Task directions: In full and without alteration, repeat the material.

Data shown:
########
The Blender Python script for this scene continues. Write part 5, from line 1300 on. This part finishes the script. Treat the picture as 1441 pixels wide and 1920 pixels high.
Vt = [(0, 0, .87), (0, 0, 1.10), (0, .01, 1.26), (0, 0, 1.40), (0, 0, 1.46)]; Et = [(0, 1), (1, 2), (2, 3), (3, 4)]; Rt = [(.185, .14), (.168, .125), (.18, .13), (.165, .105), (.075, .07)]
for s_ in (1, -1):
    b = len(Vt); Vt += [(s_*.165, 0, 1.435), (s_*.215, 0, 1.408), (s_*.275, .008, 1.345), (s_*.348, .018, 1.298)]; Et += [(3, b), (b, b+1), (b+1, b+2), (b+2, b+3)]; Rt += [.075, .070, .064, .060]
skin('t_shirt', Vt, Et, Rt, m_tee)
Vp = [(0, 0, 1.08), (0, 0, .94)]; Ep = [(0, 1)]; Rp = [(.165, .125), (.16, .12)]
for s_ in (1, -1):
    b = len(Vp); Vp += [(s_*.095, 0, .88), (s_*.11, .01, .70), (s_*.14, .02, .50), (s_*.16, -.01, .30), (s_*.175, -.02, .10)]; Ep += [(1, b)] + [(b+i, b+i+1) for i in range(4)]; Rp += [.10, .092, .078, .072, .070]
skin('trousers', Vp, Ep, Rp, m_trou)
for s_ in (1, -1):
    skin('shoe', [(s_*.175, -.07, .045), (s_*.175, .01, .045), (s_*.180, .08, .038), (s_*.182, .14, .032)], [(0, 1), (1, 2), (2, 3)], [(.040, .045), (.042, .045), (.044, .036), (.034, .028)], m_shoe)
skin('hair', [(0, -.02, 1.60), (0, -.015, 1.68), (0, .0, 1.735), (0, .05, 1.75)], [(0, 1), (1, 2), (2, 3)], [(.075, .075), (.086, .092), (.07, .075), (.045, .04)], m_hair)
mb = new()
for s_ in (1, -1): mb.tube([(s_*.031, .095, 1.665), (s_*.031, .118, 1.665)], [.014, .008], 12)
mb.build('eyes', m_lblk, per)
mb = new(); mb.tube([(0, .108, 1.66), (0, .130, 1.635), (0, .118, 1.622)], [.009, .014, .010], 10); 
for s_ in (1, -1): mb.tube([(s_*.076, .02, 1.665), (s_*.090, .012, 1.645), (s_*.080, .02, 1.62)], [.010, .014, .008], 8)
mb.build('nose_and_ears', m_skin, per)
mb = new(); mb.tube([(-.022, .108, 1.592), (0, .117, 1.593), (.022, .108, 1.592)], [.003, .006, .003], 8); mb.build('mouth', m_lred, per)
########
Complete answer:
The Blender Python script for this scene continues. Write part 5, from line 1300 on. This part finishes the script. Treat the picture as 1441 pixels wide and 1920 pixels high.
Vt = [(0, 0, .87), (0, 0, 1.10), (0, .01, 1.26), (0, 0, 1.40), (0, 0, 1.46)]; Et = [(0, 1), (1, 2), (2, 3), (3, 4)]; Rt = [(.185, .14), (.168, .125), (.18, .13), (.165, .105), (.075, .07)]
for s_ in (1, -1):
    b = len(Vt); Vt += [(s_*.165, 0, 1.435), (s_*.215, 0, 1.408), (s_*.275, .008, 1.345), (s_*.348, .018, 1.298)]; Et += [(3, b), (b, b+1), (b+1, b+2), (b+2, b+3)]; Rt += [.075, .070, .064, .060]
skin('t_shirt', Vt, Et, Rt, m_tee)
Vp = [(0, 0, 1.08), (0, 0, .94)]; Ep = [(0, 1)]; Rp = [(.165, .125), (.16, .12)]
for s_ in (1, -1):
    b = len(Vp); Vp += [(s_*.095, 0, .88), (s_*.11, .01, .70), (s_*.14, .02, .50), (s_*.16, -.01, .30), (s_*.175, -.02, .10)]; Ep += [(1, b)] + [(b+i, b+i+1) for i in range(4)]; Rp += [.10, .092, .078, .072, .070]
skin('trousers', Vp, Ep, Rp, m_trou)
for s_ in (1, -1):
    skin('shoe', [(s_*.175, -.07, .045), (s_*.175, .01, .045), (s_*.180, .08, .038), (s_*.182, .14, .032)], [(0, 1), (1, 2), (2, 3)], [(.040, .045), (.042, .045), (.044, .036), (.034, .028)], m_shoe)
skin('hair', [(0, -.02, 1.60), (0, -.015, 1.68), (0, .0, 1.735), (0, .05, 1.75)], [(0, 1), (1, 2), (2, 3)], [(.075, .075), (.086, .092), (.07, .075), (.045, .04)], m_hair)
mb = new()
for s_ in (1, -1): mb.tube([(s_*.031, .095, 1.665), (s_*.031, .118, 1.665)], [.014, .008], 12)
mb.build('eyes', m_lblk, per)
mb = new(); mb.tube([(0, .108, 1.66), (0, .130, 1.635), (0, .118, 1.622)], [.009, .014, .010], 10); 
for s_ in (1, -1): mb.tube([(s_*.076, .02, 1.665), (s_*.090, .012, 1.645), (s_*.080, .02, 1.62)], [.010, .014, .008], 8)
mb.build('nose_and_ears', m_skin, per)
mb = new(); mb.tube([(-.022, .108, 1.592), (0, .117, 1.593), (.022, .108, 1.592)], [.003, .006, .003], 8); mb.build('mouth', m_lred, per)